2. The hot water storage boiler according to claim 1, wherein the spray pipe comprises:
a plurality of C-shaped concentric supply pipes having different radii;
a connector pipe connecting ends of a pair of adjacent supply pipes among the plurality
of supply pipes, except for one end of an outermost supply pipe and one end an innermost
supply pipe among the plurality of supply pipes; and
an inlet pipe connected to one end of the outermost supply pipe or the innermost supply
pipe among the plurality of supply pipes, and
the plurality of spray holes is provided in top portions of the supply pipes and the
connector pipe along longitudinal directions thereof,
wherein water entering through the inlet pipe is supplied to the plurality of supply
pipes and the connector pipe and then is sprayed through the plurality of spray holes
toward the bottom surface of the combustion chamber.
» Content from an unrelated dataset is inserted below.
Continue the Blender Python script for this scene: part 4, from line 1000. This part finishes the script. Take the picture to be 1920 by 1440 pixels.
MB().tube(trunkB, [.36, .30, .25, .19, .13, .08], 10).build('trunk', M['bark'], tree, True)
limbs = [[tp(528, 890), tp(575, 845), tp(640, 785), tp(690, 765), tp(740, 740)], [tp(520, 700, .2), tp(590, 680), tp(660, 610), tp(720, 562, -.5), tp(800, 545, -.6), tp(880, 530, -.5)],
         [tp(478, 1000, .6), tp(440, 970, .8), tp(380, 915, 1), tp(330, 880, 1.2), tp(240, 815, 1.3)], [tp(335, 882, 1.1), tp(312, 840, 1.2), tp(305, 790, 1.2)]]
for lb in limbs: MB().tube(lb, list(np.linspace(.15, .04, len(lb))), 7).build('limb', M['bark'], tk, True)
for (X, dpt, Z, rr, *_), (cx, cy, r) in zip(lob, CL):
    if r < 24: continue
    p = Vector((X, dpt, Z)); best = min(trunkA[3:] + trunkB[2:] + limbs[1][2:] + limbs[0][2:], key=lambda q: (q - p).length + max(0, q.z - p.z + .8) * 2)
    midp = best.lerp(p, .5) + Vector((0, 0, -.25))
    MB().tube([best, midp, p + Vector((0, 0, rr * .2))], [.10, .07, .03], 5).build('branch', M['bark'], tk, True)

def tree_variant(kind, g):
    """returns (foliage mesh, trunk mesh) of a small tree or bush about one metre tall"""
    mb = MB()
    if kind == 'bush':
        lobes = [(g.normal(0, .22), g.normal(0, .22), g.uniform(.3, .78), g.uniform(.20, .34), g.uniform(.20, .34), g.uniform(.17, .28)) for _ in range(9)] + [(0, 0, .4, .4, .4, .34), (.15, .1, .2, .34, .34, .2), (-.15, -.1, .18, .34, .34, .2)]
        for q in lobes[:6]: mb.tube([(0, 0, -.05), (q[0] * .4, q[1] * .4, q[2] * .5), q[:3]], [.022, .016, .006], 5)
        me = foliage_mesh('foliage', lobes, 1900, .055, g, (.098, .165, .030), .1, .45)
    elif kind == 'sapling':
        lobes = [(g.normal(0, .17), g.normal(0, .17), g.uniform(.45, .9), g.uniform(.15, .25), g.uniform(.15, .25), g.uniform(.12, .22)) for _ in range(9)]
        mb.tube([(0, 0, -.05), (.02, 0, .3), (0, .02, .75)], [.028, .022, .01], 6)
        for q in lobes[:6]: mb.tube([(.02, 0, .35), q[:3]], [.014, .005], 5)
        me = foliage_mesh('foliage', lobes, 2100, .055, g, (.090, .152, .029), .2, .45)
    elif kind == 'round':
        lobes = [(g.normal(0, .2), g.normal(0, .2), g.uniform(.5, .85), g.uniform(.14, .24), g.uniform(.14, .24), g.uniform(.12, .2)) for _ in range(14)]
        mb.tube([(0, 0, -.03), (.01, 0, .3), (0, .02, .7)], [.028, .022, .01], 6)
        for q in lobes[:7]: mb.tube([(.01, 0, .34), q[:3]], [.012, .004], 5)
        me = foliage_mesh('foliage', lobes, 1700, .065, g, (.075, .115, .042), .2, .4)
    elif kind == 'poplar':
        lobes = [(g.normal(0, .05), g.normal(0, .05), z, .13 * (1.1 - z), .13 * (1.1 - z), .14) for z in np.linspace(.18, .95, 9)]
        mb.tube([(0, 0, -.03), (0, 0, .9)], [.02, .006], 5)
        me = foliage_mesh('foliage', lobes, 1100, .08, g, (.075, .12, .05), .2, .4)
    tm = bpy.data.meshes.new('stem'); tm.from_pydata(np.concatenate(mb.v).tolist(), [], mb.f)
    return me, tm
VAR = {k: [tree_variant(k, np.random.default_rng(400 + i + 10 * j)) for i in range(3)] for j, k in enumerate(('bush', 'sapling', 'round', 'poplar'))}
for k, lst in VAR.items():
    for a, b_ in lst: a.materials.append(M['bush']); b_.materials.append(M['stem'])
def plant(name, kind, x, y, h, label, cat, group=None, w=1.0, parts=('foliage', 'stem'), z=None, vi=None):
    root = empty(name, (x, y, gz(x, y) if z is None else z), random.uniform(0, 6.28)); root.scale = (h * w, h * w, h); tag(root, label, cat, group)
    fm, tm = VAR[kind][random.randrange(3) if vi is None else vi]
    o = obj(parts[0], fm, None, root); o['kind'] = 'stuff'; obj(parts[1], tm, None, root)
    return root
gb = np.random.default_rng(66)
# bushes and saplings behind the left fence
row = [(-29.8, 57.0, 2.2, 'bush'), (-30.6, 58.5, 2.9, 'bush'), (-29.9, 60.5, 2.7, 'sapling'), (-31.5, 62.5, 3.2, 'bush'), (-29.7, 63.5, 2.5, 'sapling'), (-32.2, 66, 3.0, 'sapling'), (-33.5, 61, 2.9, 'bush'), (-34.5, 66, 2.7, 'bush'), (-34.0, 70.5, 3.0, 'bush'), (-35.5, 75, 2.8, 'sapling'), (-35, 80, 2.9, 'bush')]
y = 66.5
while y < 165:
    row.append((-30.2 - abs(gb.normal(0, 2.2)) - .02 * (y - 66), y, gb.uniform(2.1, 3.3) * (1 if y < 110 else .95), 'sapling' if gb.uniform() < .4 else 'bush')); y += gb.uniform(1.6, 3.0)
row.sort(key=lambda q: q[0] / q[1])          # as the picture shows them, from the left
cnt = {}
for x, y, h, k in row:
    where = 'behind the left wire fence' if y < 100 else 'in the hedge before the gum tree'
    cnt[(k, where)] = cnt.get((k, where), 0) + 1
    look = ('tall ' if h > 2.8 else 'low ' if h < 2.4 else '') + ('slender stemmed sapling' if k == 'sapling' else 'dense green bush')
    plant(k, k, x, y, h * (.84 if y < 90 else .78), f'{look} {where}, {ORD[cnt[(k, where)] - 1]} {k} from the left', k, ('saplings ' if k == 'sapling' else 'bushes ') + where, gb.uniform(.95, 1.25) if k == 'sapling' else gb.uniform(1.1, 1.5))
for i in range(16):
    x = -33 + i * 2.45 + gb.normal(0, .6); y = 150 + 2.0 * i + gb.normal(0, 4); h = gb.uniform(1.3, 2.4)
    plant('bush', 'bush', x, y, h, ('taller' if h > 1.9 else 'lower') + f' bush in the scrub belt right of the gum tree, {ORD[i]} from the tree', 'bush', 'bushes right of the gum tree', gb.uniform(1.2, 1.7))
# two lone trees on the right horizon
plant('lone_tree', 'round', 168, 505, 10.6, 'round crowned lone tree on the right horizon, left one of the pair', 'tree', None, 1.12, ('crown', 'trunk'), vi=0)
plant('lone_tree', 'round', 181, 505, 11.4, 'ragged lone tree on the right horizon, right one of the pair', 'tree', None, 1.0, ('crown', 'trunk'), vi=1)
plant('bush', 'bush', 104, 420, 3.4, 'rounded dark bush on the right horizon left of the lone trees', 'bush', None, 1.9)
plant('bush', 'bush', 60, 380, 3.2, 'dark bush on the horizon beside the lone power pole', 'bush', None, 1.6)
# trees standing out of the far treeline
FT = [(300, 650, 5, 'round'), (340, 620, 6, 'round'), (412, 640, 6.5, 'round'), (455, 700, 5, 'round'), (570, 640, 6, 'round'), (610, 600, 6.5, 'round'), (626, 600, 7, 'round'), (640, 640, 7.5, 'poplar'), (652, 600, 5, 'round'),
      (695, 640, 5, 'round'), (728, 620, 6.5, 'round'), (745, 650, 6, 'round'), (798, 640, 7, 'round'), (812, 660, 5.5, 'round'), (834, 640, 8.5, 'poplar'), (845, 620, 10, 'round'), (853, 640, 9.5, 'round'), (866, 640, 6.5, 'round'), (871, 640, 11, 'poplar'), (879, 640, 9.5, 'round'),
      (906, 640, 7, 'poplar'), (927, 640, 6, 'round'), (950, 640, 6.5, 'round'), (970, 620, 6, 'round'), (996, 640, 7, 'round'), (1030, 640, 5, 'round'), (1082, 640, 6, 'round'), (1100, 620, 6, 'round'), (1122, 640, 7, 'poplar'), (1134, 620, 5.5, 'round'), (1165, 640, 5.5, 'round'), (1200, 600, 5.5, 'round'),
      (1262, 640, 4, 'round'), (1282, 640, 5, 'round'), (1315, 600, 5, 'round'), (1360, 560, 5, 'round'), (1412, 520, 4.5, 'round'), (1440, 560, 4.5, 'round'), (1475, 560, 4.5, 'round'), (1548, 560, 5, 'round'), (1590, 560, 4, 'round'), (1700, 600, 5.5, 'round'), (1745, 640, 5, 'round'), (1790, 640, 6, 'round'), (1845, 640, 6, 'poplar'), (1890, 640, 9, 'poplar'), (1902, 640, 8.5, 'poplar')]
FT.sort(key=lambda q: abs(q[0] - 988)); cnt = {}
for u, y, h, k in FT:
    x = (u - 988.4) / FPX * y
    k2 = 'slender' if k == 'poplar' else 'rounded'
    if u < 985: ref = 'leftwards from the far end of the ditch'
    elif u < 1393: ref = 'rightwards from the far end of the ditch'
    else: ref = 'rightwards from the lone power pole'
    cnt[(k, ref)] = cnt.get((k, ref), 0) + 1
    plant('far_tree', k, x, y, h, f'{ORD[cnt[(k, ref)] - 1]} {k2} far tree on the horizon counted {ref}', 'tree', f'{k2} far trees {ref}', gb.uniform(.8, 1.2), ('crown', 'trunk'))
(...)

3. The hot water storage boiler according to claim 2, wherein the innermost supply pipe
among the plurality of supply pipes is arranged to face a center of the bottom surface
of the combustion chamber, and the outermost supply pipe among the plurality of supply
pipes is arranged to face an outer periphery of bottom surface of the combustion chamber.
4. The hot water storage boiler according to any one or more of claims 1 to 3, wherein
the spray pipe comprises:
a supply pipe having a plurality of spray holes provided in a top portion thereof
along a longitudinal direction; and
an inlet pipe connected to one end or the other end of the supply pipe,
wherein water supplied through the inlet pipe from an external source passes through
the supply pipe and then is sprayed through the spray holes toward the bottom surface
of the combustion chamber.
5. The hot water storage boiler according to any one or more of claims 1 to 4, further
comprising a control unit controlling a flow rate of water supplied to the spray pipe.
6. The hot water storage boiler according to any one or more of claims 1 to 5, further
comprising a plate-shaped baffle blocking an upper portion and a lower portion of
the space from each other, with a guide hole being provided in the baffle,
wherein the space has an upper space portion and a lower space portion divided by
the baffle,
wherein water enters the lower space portion through the guide hole before being discharged
outwards.
7. The hot water storage boiler according to claim 6, wherein the plurality of tubes
is radially arranged in the space, the guide hole is located in a central portion
of the baffle, and a plurality of tube passage holes are provided in the baffle such
that the plurality of tubes pass therethrough, the plurality of tube passage holes
being radially arranged around the guide hole.
8. The hot water storage boiler according to claim 6 and/or 7, wherein the spray pipe
is located above the baffle.
9. The hot water storage boiler according to any one or more of claims 1 to 8, wherein
an outer circumference of the combustion chamber is smaller than an inner circumference
of the body, such that a guide space portion is provided between the outer circumference
of the combustion chamber and the inner circumference of the body, and a spiral guide
is provided on the outer circumference of the combustion chamber or the inner circumference
of the body, and
the guide space portion is configured to circulate on the outer circumference of the
combustion chamber along the spiral guide,
wherein, when water entering the space is converted into hot water by heat exchange
with the plurality of tubes, the hot water is guided into the guide space portion
before being discharged from the body.